%%

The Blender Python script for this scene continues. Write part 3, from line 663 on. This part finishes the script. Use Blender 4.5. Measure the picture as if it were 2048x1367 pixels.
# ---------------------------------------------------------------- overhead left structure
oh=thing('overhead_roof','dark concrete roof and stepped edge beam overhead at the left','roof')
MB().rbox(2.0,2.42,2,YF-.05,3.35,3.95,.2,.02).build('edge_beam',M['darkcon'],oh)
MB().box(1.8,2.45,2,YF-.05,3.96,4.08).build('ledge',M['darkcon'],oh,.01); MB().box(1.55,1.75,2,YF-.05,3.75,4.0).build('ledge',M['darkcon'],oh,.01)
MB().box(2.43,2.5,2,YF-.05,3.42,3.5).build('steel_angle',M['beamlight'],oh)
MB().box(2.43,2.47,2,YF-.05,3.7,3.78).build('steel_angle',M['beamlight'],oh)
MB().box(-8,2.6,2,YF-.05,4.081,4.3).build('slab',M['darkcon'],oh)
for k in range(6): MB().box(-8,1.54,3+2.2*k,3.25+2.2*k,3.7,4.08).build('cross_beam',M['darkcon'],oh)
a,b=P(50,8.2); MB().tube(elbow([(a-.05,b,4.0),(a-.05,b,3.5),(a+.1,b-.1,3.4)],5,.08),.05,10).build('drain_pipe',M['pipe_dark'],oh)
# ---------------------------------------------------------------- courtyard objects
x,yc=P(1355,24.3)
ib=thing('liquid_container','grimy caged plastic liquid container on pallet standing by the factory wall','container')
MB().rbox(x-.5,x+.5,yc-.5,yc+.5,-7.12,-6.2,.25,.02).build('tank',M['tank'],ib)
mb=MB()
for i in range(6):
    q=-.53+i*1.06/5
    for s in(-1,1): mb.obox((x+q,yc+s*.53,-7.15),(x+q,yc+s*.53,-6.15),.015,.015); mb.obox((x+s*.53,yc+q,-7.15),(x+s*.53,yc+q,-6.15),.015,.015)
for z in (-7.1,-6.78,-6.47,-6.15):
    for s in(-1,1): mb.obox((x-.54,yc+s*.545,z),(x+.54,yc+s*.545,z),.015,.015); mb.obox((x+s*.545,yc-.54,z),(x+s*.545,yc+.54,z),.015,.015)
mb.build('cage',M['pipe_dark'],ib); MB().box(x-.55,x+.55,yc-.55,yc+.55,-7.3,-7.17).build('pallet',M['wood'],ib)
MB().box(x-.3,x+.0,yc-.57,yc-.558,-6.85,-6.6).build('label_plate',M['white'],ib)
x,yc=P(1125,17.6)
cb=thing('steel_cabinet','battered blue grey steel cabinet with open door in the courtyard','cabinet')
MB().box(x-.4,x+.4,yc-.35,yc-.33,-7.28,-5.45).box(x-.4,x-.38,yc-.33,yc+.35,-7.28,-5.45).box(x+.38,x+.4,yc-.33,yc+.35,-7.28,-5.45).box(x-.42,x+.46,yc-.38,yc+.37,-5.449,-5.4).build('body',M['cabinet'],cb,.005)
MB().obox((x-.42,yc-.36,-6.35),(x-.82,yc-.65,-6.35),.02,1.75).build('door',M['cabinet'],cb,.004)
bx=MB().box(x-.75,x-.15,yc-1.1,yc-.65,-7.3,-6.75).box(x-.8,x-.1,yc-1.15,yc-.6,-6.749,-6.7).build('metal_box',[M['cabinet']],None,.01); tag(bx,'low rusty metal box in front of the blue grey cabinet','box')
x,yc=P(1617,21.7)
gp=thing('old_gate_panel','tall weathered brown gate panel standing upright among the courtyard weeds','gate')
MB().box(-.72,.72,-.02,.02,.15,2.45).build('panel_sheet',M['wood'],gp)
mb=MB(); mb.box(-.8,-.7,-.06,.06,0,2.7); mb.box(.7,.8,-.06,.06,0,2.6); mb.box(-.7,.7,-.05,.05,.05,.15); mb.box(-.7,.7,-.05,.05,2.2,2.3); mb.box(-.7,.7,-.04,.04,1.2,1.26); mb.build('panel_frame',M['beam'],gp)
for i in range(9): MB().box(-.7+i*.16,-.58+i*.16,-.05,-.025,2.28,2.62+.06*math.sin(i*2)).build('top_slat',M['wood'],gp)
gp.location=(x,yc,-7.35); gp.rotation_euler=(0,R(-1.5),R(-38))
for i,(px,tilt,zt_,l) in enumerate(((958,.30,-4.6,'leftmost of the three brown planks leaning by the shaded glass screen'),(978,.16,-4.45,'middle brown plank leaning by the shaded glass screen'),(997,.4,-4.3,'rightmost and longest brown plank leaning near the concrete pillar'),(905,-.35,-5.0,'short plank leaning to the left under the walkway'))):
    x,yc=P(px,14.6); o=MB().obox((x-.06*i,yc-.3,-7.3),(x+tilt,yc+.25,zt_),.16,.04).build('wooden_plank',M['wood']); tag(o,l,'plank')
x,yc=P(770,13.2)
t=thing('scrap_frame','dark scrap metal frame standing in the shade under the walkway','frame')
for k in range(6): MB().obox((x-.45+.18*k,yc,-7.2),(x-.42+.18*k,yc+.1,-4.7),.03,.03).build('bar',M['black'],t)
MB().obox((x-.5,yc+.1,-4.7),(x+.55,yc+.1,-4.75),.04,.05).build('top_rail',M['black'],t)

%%

PROBLEM DETAILS:
Quote each line of the listing above exactly.

WRITTEN RESPONSE:
The Blender Python script for this scene continues. Write part 3, from line 663 on. This part finishes the script. Use Blender 4.5. Measure the picture as if it were 2048x1367 pixels.
# ---------------------------------------------------------------- overhead left structure
oh=thing('overhead_roof','dark concrete roof and stepped edge beam overhead at the left','roof')
MB().rbox(2.0,2.42,2,YF-.05,3.35,3.95,.2,.02).build('edge_beam',M['darkcon'],oh)
MB().box(1.8,2.45,2,YF-.05,3.96,4.08).build('ledge',M['darkcon'],oh,.01); MB().box(1.55,1.75,2,YF-.05,3.75,4.0).build('ledge',M['darkcon'],oh,.01)
MB().box(2.43,2.5,2,YF-.05,3.42,3.5).build('steel_angle',M['beamlight'],oh)
MB().box(2.43,2.47,2,YF-.05,3.7,3.78).build('steel_angle',M['beamlight'],oh)
MB().box(-8,2.6,2,YF-.05,4.081,4.3).build('slab',M['darkcon'],oh)
for k in range(6): MB().box(-8,1.54,3+2.2*k,3.25+2.2*k,3.7,4.08).build('cross_beam',M['darkcon'],oh)
a,b=P(50,8.2); MB().tube(elbow([(a-.05,b,4.0),(a-.05,b,3.5),(a+.1,b-.1,3.4)],5,.08),.05,10).build('drain_pipe',M['pipe_dark'],oh)
# ---------------------------------------------------------------- courtyard objects
x,yc=P(1355,24.3)
ib=thing('liquid_container','grimy caged plastic liquid container on pallet standing by the factory wall','container')
MB().rbox(x-.5,x+.5,yc-.5,yc+.5,-7.12,-6.2,.25,.02).build('tank',M['tank'],ib)
mb=MB()
for i in range(6):
    q=-.53+i*1.06/5
    for s in(-1,1): mb.obox((x+q,yc+s*.53,-7.15),(x+q,yc+s*.53,-6.15),.015,.015); mb.obox((x+s*.53,yc+q,-7.15),(x+s*.53,yc+q,-6.15),.015,.015)
for z in (-7.1,-6.78,-6.47,-6.15):
    for s in(-1,1): mb.obox((x-.54,yc+s*.545,z),(x+.54,yc+s*.545,z),.015,.015); mb.obox((x+s*.545,yc-.54,z),(x+s*.545,yc+.54,z),.015,.015)
mb.build('cage',M['pipe_dark'],ib); MB().box(x-.55,x+.55,yc-.55,yc+.55,-7.3,-7.17).build('pallet',M['wood'],ib)
MB().box(x-.3,x+.0,yc-.57,yc-.558,-6.85,-6.6).build('label_plate',M['white'],ib)
x,yc=P(1125,17.6)
cb=thing('steel_cabinet','battered blue grey steel cabinet with open door in the courtyard','cabinet')
MB().box(x-.4,x+.4,yc-.35,yc-.33,-7.28,-5.45).box(x-.4,x-.38,yc-.33,yc+.35,-7.28,-5.45).box(x+.38,x+.4,yc-.33,yc+.35,-7.28,-5.45).box(x-.42,x+.46,yc-.38,yc+.37,-5.449,-5.4).build('body',M['cabinet'],cb,.005)
MB().obox((x-.42,yc-.36,-6.35),(x-.82,yc-.65,-6.35),.02,1.75).build('door',M['cabinet'],cb,.004)
bx=MB().box(x-.75,x-.15,yc-1.1,yc-.65,-7.3,-6.75).box(x-.8,x-.1,yc-1.15,yc-.6,-6.749,-6.7).build('metal_box',[M['cabinet']],None,.01); tag(bx,'low rusty metal box in front of the blue grey cabinet','box')
x,yc=P(1617,21.7)
gp=thing('old_gate_panel','tall weathered brown gate panel standing upright among the courtyard weeds','gate')
MB().box(-.72,.72,-.02,.02,.15,2.45).build('panel_sheet',M['wood'],gp)
mb=MB(); mb.box(-.8,-.7,-.06,.06,0,2.7); mb.box(.7,.8,-.06,.06,0,2.6); mb.box(-.7,.7,-.05,.05,.05,.15); mb.box(-.7,.7,-.05,.05,2.2,2.3); mb.box(-.7,.7,-.04,.04,1.2,1.26); mb.build('panel_frame',M['beam'],gp)
for i in range(9): MB().box(-.7+i*.16,-.58+i*.16,-.05,-.025,2.28,2.62+.06*math.sin(i*2)).build('top_slat',M['wood'],gp)
gp.location=(x,yc,-7.35); gp.rotation_euler=(0,R(-1.5),R(-38))
for i,(px,tilt,zt_,l) in enumerate(((958,.30,-4.6,'leftmost of the three brown planks leaning by the shaded glass screen'),(978,.16,-4.45,'middle brown plank leaning by the shaded glass screen'),(997,.4,-4.3,'rightmost and longest brown plank leaning near the concrete pillar'),(905,-.35,-5.0,'short plank leaning to the left under the walkway'))):
    x,yc=P(px,14.6); o=MB().obox((x-.06*i,yc-.3,-7.3),(x+tilt,yc+.25,zt_),.16,.04).build('wooden_plank',M['wood']); tag(o,l,'plank')
x,yc=P(770,13.2)
t=thing('scrap_frame','dark scrap metal frame standing in the shade under the walkway','frame')
for k in range(6): MB().obox((x-.45+.18*k,yc,-7.2),(x-.42+.18*k,yc+.1,-4.7),.03,.03).build('bar',M['black'],t)
MB().obox((x-.5,yc+.1,-4.7),(x+.55,yc+.1,-4.75),.04,.05).build('top_rail',M['black'],t)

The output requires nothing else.